In quel tempo 38Giovanni disse a Gesù: «Maestro, abbiamo visto uno che scacciava demòni nel tuo nome e volevamo impedirglielo, perché non ci seguiva». 39Ma Gesù disse: «Non glielo impedite, perché non c'è nessuno che faccia un miracolo nel mio nome e subito possa parlare male di me: 40chi non è contro di noi è per noi. 41Chiunque infatti vi darà da bere un bicchiere d'acqua nel mio nome perché siete di Cristo, in verità io vi dico, non perderà la sua ricompensa. 42Chi scandalizzerà uno solo di questi piccoli che credono in me, è molto meglio per lui che gli venga messa al collo una macina da mulino e sia gettato nel mare. 43Se la tua mano ti è motivo di scandalo, tagliala: è meglio per te entrare nella vita con una mano sola, anziché con le due mani andare nella Geènna, nel fuoco inestinguibile. [ 4445E se il tuo piede ti è motivo di scandalo, taglialo: è meglio per te entrare nella vita con un piede solo, anziché con i due piedi essere gettato nella Geènna. [ 4647E se il tuo occhio ti è motivo di scandalo, gettalo via: è meglio per te entrare nel regno di Dio con un occhio solo, anziché con due occhi essere gettato nella Geènna, 48doveil loro verme non muore e il fuoco non si estingue. 49Ognuno infatti sarà salato con il fuoco. 50Buona cosa è il sale; ma se il sale diventa insipido, con che cosa gli darete sapore? Abbiate sale in voi stessi e siate in pace gli uni con gli altri»
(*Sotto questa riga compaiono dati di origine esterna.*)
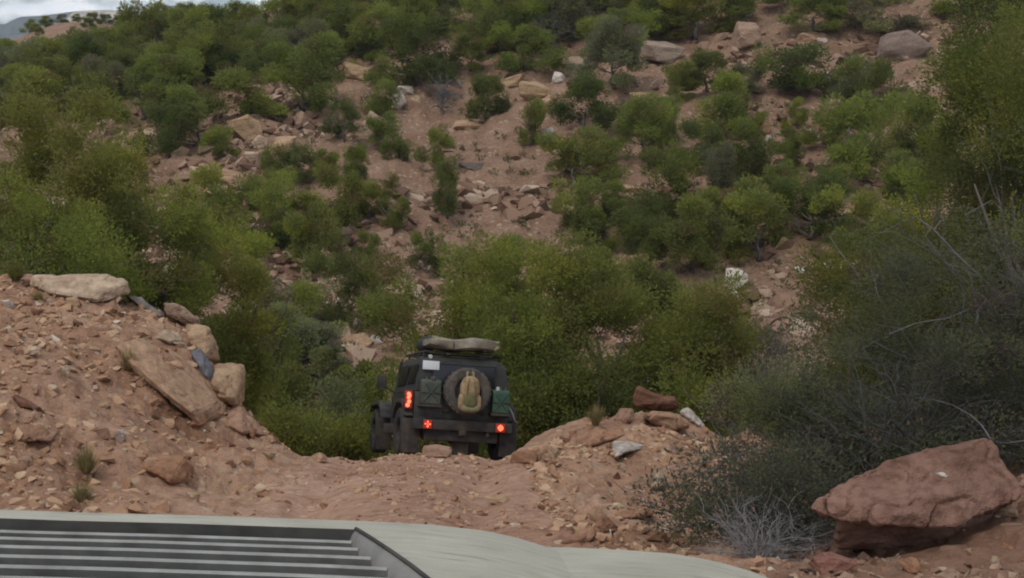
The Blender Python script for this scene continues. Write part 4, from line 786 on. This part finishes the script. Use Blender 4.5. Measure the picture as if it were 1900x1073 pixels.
b = MB(); b.box((0, -.44, .36), (1.16, .26, .20)); b.build('fuel_tank_guard', M_BLACK, jeep, .03)
for s_ in (-1, 1):
    b = MB(); b.box((s_ * .80, 1.05, .42), (.12, .95, .16)); b.build('side_step', M_BLACK, jeep, .02)
b = MB(); b.tube([(-.72, 0, .37), (.72, 0, .37)], .05, 10); b.lathe([(.02, -.17), (.10, -.14), (.17, -.04), (.17, .04), (.10, .14), (.02, .17)], (.05, 0, .36), 'y', 16); b.build('rear_axle', M_BLACK, jeep)
b = MB(); b.tube([(-.72, 2.36, .37), (.72, 2.36, .37)], .05, 10); b.build('front_axle', M_BLACK, jeep)
for x, y, w_ in ((.02, -.45, .26), (-.77, -.47, .28), (.77, -.47, .28), (-.77, 1.90, .26), (.77, 1.90, .26)):
    b = MB(); b.box((x, y, .32 if abs(x) > .5 else .24), (w_, .02, .52 if abs(x) > .5 else .40)); b.build('mud_flap', M_BLACK, jeep, .004)
b = MB(); b.tube([(.33, 1.5, .42), (.33, .4, .46), (.36, -.2, .50), (.40, -.62, .38)], .035, 8); b.build('exhaust_pipe', M_STEEL, jeep)
b = MB(); b.box((0, .9, .44), (1.1, 2.9, .10)); b.build('chassis', M_BLACK, jeep, .02)
def lamp(name, c, w_, h_, leds):
    hs = MB(); hs.box((c[0], c[1] + .02, c[2]), (w_, .05, h_)); o = hs.build(name, M_BLACK, jeep, .012)
    l = MB(); l.box((c[0], c[1] - .012, c[2]), (w_ * .86, .016, h_ * .88)); l.build('lens', M_LENS, o, .006)
    d = MB()
    for dx, dz, r_ in leds:
        d.lathe([(.0005, -.028), (r_ * .7, -.027), (r_, -.021), (r_, -.016)], (c[0] + dx, c[1], c[2] + dz), 'y', 12)
    d.build('bulb', M_LED, o); return o
CROSS = [(0, .036, .013), (0, -.034, .015), (.034, 0, .014), (-.036, .004, .012), (0, 0, .011)]
lamp('tail_light', (-.84, -.50, .86), .13, .30, [(0, .085, .03), (0, .03, .028), (.01, -.03, .03), (-.01, -.085, .032), (.022, .06, .018)])
lamp('brake_light', (-.56, -.69, .50), .15, .15, CROSS); lamp('brake_light', (.58, -.69, .50), .17, .15, CROSS + [(.02, .02, .016), (-.02, -.02, .016), (.02, -.02, .016), (-.02, .02, .016)])
b = MB(); b.box((-.53, -.556, 1.40), (.26, .014, .135)); b.build('licence_plate', M_PLATE, jeep, .004)
b = MB(); b.lathe([(.001, -.03), (.03, -.025), (.035, 0), (.03, .02)], (-.55, -.56, 1.53), 'y', 12); b.build('plate_lamp', M_CAP, jeep)
b = MB(); b.tube([(.66, -.54, .78), (.72, -.60, .84), (.80, -.58, .72), (.86, -.50, .62), (.93, -.40, .60)], .012, 6); b.build('cable', M_CAP, jeep)
b = MB()
for x in (-.60, .60): b.tube([(x, -.42, 1.62), (x, 1.1, 1.63)], .018, 6)
for y in (-.40, .1, .6, 1.08): b.tube([(-.60, y, 1.62), (.60, y, 1.62)], .014, 6)
for x in (-.60, .60):
    for y in (-.3, .9): b.tube([(x, y, 1.50), (x, y, 1.62)], .016, 6)
b.build('roof_rack', M_BLACK, jeep)
# load on the rack: a flat folded tan tarp bundle
def carried(name, off, label, cat, group=None):
    e = empty(name); e.matrix_world = JM @ Matrix.Translation(off); tag(e, label, cat, group); return e
tb = carried('tarp_bundle', (.0, -.25, 1.64), 'tan folded tarp bundle strapped across the roof of the truck', 'tarp')
b = MB(); NS, NC = 22, 18; vs = []
for i in range(NS):
    x = -.57 + 1.14 * i / (NS - 1); k = 1 - .35 * (abs(2 * i / (NS - 1) - 1)) ** 8
    for j in range(NC):
        a = j * 2 * math.pi / NC; ca, sa = math.cos(a), math.sin(a)
        ry = .36 * (1 + .08 * math.sin(x * 9 + 2 * a)); rz = (.085 + .012 * math.sin(x * 5 + 1)) * (1 + .08 * math.sin(3 * a + x * 14))
        vs.append((x, ry * k * math.copysign(abs(ca) ** .4, ca), .12 + rz * k * math.copysign(abs(sa) ** .4, sa) + .018 * math.sin(x * 7)))
fs = [(i * NC + j, i * NC + (j + 1) % NC, (i + 1) * NC + (j + 1) % NC, (i + 1) * NC + j) for i in range(NS - 1) for j in range(NC)] + [tuple(range(NC)), tuple(reversed(range((NS - 1) * NC, NS * NC)))]
b.add(vs, fs); b.build('tarp', M_TAN, tb)
b = MB(); b.tube([(.46, -.28, .06), (.53, -.3, .10), (.535, -.28, .17), (.44, -.25, .17)], .035, 8); b.tube([(-.52, -.22, .20), (-.40, -.27, .185), (-.30, -.29, .17)], .022, 8); b.build('rolled_edge', M_KHAKI, tb)
for x in (-.2, .3):
    b = MB(); b.tube([(x, -.33, .02), (x, -.33, .12), (x, -.2, .20), (x, .2, .20), (x, .33, .10), (x, .33, .02), (x, -.33, .02)], .011, 5); b.build('strap', M_BLACK, tb)
rb = carried('roof_bag', (-.46, .25, 1.64), 'black duffel bag on the left front of the truck roof', 'bag')
b = MB(); b.lathe([(.01, -.30), (.09, -.28), (.125, -.2), (.13, 0), (.125, .2), (.09, .28), (.01, .30)], (0, 0, .13), 'y', 16); b.build('bag', M_CANVAS, rb)
b = MB(); b.tube([(-.12, -.12, .14), (-.06, -.10, .27), (.06, .1, .27), (.12, .12, .14)], .014, 6); b.build('handle', M_BLACK, rb)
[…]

La comunità del Signore, che nei versetti precedenti aveva discusso su chi fosse il più grande (9,34), sembra trovare coesione solo prendendo di mira un tale che scaccia demoni nel nome di Gesù “senza seguire noi” (9,38). 

Lo scandalo per i discepoli è chi fa del bene stando fuori dalla loro cerchia, fuori dai confini di una presunta loro legittimità. E così invece di essere portatori di Cristo agli altri, i Dodici lo imprigionano per voler essere gli unici mediatori del suo messaggio. È una tentazione ben presente anche ai nostri giorni: costruire barriere dietro le quali vedere una realtà in bianco e nero, fatta di ragioni e torti, giusti e dannati; ponendosi naturalmente sempre dalla parte dei giusti. 

E allora Gesù con infinita pazienza si rimette a istruire i suoi discepoli, e con essi, come sempre, anche noi che non siamo diversi da loro: «Non c’è nessuno che faccia un miracolo nel mio nome, e subito possa parlare male di me: chi non è contro di noi è per noi» (9,40). 

Gesù con queste parole abbatte le barriere e spalanca le porte del gruppo dei discepoli. Non dobbiamo scandalizzarci del fatto che si possa essere marginali rispetto ai discepoli, eppure vicini a Gesù. E poi, di fronte alla logica del dentro o fuori, verrebbe ogni tanto da chiedersi: ma è poi vero che queste frontiere sono così chiare? È proprio così facile determinare chi è dentro e chi è fuori? Il vangelo infatti più volte ci dice che il giudizio spetta a Dio. Ci ricorda che il regno dei cieli è un campo in cui crescono insieme grano e zizzania (cf. Mt 13,30), è una sala in cui entrano persone cattive e buone (cf. Mt 22,10), è una rete che raccoglie ogni sorta di pesci (cf. Mt 13,47). 

Ma la dinamica dentro / fuori nasconde sempre una crisi di identità un desiderio di sicurezza, che è sintomo di un vuoto interiore. Per questo il relativismo circa i confini della comunità diventa radicalismo circa l’interiorità del credente. Le parole infatti sullo scandalo - «Se la tua mano ti è motivo di scandalo tagliala: è meglio per te entrare nella vita con una mano sola, anziché con due mani andare nella Geènna» (9,43) - servono solo a ricordarci con chiarezza che le esigenze radicali dell'evangelo riguardano anzitutto la vita personale di ciascuno. Le nostre azioni (mano), la nostra condotta (piede) e soprattutto il nostro occhio (conoscenza) devono corrispondere alla logica di amore e dono dell’evangelo.

Questa autenticità interiore, che è il vero antidoto ad ogni settarismo, è forse anche ciò che dà sapore alla vita del credente. L’invito di Gesù: “Abbiate sale in voi stessi” (9,50) metaforicamente è l’invito a credere che la lotta interiore per ammorbidire il cuore e renderlo docile all’ascolto e all’obbedienza della parola, è quella cosa che non si vede – come il sale nel cibo – ma che è essenziale al sapore di ogni cosa, al sapore della vita.